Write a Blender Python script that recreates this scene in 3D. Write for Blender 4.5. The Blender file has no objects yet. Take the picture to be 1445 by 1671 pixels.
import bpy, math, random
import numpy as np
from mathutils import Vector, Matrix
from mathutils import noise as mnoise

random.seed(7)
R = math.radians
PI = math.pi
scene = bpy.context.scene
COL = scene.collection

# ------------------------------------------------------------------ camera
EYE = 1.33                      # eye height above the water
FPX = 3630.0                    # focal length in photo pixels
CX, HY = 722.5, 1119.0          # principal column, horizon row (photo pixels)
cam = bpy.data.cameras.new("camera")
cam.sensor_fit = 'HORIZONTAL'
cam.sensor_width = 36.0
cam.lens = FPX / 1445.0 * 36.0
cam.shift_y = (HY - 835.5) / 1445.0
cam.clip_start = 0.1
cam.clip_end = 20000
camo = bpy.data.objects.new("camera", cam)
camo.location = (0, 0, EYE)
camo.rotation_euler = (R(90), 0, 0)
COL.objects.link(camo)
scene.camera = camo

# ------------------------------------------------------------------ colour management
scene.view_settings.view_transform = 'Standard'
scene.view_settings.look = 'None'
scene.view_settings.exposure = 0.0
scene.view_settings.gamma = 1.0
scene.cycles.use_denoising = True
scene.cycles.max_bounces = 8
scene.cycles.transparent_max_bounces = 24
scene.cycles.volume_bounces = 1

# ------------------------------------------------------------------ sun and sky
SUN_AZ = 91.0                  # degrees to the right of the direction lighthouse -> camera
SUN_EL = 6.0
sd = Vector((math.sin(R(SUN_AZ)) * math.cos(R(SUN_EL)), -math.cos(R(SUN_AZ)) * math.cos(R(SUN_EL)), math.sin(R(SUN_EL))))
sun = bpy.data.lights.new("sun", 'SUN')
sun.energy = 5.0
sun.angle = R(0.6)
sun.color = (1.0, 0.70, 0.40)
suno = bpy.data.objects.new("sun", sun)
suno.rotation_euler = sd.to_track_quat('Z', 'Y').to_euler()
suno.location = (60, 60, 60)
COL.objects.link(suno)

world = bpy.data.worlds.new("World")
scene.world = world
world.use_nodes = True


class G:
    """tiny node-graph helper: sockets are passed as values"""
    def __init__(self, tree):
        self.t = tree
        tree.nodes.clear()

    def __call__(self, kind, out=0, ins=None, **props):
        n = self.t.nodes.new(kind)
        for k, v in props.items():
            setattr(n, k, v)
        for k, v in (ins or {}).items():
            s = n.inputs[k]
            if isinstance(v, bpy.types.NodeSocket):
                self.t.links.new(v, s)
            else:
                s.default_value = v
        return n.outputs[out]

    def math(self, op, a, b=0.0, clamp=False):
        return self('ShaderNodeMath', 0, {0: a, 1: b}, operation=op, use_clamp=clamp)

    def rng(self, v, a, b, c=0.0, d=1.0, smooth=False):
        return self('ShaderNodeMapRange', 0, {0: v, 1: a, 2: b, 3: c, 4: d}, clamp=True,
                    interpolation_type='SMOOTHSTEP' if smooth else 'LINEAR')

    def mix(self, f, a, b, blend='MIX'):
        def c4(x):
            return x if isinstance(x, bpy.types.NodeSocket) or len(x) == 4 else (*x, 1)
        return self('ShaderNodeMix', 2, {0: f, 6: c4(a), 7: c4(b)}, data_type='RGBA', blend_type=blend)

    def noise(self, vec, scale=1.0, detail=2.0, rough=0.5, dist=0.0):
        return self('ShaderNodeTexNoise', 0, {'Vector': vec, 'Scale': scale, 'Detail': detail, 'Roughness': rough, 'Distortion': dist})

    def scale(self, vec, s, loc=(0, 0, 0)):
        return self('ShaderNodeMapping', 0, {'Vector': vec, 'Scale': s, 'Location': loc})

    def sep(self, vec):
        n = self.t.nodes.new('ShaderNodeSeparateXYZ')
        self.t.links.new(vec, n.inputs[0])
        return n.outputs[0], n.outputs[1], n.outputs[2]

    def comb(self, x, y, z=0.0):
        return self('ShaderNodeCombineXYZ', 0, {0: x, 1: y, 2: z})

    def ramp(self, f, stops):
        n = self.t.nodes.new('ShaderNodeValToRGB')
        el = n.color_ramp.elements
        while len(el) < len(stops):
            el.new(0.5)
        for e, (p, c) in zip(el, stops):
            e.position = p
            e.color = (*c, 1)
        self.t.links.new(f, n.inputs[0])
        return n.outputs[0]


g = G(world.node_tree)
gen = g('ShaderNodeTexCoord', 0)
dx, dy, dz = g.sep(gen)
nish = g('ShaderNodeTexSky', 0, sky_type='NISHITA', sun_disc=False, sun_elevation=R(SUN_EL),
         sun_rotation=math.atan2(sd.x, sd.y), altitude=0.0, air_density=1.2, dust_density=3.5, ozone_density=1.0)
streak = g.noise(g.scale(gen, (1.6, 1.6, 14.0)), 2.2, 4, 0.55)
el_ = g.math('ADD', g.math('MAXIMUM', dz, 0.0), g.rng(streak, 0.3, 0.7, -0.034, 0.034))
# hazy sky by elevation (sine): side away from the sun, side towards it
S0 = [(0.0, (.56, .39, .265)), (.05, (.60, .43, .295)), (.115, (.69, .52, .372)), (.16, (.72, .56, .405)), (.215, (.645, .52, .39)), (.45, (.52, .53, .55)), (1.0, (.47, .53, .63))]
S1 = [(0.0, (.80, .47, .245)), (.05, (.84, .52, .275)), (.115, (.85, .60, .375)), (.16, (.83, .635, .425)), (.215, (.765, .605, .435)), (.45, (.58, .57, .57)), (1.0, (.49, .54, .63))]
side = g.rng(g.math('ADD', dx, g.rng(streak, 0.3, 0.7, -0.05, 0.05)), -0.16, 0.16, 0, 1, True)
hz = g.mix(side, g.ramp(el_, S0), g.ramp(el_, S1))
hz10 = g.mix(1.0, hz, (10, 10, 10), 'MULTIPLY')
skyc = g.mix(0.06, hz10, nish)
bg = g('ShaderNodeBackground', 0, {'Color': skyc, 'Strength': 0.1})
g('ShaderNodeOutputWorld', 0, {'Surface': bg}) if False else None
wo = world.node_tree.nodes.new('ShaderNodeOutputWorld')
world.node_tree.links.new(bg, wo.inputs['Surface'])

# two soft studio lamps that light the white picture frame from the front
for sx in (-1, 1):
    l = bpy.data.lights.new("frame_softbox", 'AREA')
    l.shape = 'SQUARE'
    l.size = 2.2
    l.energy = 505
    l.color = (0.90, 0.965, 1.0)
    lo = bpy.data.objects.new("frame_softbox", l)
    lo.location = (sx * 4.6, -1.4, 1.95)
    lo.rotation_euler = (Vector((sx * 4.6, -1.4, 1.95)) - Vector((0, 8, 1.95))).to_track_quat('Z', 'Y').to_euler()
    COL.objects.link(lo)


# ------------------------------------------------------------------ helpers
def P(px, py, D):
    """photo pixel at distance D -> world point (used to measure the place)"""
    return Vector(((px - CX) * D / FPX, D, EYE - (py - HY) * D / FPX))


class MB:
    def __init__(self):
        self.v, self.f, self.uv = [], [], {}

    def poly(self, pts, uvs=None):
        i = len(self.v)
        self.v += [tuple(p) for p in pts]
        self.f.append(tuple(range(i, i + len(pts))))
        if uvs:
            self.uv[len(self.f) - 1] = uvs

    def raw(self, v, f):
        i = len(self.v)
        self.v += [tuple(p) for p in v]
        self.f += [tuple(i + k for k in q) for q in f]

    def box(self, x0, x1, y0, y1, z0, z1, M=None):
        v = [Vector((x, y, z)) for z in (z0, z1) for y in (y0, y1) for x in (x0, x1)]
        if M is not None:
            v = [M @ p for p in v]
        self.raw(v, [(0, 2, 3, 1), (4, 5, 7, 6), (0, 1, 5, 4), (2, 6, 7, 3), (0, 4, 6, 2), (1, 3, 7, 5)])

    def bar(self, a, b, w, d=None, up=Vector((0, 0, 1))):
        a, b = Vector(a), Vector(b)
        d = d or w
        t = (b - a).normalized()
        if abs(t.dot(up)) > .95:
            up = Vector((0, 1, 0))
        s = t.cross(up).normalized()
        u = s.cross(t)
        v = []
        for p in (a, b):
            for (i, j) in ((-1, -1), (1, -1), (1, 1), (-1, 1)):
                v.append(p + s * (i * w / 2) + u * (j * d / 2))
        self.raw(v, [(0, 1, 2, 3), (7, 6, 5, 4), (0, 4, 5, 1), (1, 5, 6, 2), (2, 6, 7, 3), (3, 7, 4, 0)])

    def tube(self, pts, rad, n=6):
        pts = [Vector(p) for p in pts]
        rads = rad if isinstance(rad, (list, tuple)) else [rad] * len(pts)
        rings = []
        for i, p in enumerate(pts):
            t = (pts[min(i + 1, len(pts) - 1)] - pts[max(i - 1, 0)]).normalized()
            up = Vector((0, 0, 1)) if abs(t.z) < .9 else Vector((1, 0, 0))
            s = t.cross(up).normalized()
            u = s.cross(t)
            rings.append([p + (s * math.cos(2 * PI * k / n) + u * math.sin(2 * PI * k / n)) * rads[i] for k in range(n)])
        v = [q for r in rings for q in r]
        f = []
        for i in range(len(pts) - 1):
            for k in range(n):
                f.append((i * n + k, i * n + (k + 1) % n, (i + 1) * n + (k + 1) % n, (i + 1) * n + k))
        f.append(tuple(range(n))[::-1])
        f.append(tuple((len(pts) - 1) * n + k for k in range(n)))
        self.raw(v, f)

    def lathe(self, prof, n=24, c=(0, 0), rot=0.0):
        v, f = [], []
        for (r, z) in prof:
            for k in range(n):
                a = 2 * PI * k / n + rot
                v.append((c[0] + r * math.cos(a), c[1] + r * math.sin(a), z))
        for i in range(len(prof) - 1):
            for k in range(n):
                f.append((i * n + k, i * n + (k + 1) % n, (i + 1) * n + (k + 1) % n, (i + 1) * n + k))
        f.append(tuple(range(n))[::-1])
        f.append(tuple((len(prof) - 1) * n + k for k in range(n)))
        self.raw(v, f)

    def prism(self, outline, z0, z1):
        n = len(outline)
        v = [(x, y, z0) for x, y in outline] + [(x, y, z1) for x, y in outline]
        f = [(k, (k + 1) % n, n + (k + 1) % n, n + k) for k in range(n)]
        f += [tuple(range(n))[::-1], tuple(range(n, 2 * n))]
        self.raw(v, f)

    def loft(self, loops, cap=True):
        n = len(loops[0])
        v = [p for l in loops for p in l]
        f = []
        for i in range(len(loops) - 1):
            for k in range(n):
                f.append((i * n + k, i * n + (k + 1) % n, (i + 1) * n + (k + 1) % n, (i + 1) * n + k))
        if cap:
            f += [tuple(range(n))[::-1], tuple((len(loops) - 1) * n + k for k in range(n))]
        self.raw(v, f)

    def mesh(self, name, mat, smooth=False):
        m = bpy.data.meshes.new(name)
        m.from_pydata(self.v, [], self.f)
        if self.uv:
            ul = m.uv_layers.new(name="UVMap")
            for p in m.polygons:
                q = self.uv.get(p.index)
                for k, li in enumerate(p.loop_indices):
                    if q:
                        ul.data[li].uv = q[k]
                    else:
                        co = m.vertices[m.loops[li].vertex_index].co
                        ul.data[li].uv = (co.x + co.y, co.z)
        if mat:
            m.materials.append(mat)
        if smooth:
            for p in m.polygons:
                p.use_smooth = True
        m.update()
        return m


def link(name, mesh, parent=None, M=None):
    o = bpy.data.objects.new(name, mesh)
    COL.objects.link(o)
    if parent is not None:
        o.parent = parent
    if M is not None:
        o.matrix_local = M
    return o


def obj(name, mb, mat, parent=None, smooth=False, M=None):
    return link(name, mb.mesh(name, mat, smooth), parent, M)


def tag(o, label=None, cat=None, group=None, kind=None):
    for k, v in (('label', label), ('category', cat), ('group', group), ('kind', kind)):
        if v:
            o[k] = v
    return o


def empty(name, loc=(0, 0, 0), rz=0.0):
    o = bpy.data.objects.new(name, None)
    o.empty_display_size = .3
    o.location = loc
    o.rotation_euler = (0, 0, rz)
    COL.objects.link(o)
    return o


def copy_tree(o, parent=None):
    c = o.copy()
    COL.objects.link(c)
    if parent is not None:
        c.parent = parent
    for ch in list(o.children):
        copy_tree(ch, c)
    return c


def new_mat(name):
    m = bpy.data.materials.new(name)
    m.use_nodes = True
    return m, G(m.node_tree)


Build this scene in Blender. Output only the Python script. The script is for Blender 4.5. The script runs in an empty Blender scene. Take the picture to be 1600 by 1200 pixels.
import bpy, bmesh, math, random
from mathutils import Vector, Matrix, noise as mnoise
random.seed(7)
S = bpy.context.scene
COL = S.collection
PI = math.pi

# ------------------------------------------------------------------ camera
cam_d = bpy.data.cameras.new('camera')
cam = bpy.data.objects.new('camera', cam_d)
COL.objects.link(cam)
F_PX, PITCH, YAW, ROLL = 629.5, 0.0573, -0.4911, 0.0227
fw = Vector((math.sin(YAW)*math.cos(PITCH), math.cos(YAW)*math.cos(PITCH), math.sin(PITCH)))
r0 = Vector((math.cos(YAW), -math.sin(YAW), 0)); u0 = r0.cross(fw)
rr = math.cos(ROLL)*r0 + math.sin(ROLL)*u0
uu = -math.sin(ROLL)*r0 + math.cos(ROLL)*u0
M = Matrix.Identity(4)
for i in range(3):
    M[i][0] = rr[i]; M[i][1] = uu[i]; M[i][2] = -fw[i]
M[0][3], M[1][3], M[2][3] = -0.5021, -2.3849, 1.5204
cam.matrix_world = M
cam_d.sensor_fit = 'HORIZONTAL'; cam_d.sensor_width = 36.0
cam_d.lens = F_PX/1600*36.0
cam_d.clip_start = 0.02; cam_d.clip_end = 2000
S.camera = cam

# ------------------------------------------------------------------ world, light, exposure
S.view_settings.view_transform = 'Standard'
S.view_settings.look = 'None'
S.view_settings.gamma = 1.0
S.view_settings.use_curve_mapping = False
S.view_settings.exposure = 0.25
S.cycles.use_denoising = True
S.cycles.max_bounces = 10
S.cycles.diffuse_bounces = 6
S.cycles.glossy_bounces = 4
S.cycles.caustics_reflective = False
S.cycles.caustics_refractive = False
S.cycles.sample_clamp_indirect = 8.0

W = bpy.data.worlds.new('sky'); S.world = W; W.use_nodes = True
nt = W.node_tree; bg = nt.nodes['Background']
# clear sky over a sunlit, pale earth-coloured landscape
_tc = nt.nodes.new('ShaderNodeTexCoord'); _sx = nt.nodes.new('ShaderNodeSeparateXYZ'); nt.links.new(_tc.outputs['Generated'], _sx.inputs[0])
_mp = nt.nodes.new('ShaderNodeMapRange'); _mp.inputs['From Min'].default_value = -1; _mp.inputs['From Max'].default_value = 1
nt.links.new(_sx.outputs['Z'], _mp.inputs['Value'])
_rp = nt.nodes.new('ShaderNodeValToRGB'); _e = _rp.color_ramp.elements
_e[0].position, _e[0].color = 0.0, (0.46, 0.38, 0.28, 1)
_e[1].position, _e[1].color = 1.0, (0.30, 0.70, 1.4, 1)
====
What the task requires :: Word for word, quote the lines of the material from the first line through the line with "from mathutils import noise as mnoise", both ends included.

Complete answer ::
Write a Blender Python script that recreates this scene in 3D. Write for Blender 4.5. The Blender file has no objects yet. Take the picture to be 1445 by 1671 pixels.
import bpy, math, random
import numpy as np
from mathutils import Vector, Matrix
from mathutils import noise as mnoise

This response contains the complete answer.